In our first few years, our cash reserve number was really bad. But it was a whole lot better than $360. And so I showed a bar graph at most every budget presentation so that new board members didn’t think, “She really doesn’t care about building a reserve” and instead compared where we were with where we’d been. A lonely number became an impressive story that spoke to the priority we were giving to our fiscal health.

RULE #3: DIVIDE

Another way to reveal the story in the numbers is to divide the lonely number by a total. The best example for our purposes is to think about a direct service organization and to think about “per person.”

So I’m working with a client that wants to grow its budget by $200,000 to serve more kids – to double the number of kids they support in their state. Kids who need them and can’t get the services they really need. She wants to engage her board to rally around raising that new money.

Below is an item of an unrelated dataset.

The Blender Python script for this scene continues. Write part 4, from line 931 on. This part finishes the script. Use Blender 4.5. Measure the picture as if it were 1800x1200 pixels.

It’s not a huge organization and so that $200K represents a 60% increase in their budget. Board members sweat bullets when they see increases like that.

A conversation about board engagement shifted when we started to divide. Turns out that to reach 60% more kids, that $200,000 worked out to be $1,400 per kid / year. When we met with the board and talked about the number $1,400, board members stopped sweating and they got excited and began to generate ideas of how to approach fundraising using the ‘per kid’ figure.

What numbers make your board sweat bullets and how might you divide to educate? Are they worried about overhead? I bet you could do some dividing and illustrate just how little you spend. That’s just one of many examples.

RULE #4: JOAN’S FRIENDLY AMENDMENT

After the financial statements are complete, the balance sheet need review, or the budget is ready for presentation, sit and write a 1-2 page narrative. The story the numbers tell. The headlines. The implications. The choices you are making as a result.

But here’s the catch. You can’t regurgitate all the numbers. In fact, you can only use numbers sparingly to illustrate the point in the story. The numbers are supporting detail for your story.

The bottom line is this. Far too few folks in nonprofit leadership have financial expertise. But this does not let them off the hook.

“I am not a numbers person” is a sentence you cannot and should not utter.

Everyone. Seriously. Everyone can be a numbers person.

And nonprofit leaders have to be numbers people. I hope these tools will change your mindset, decrease your anxiety, and eliminate your imposter syndrome around numbers.

Numbers have to make sense to you. So every time you see a balance sheet or income statement on a spreadsheet, go digging for the story they tell.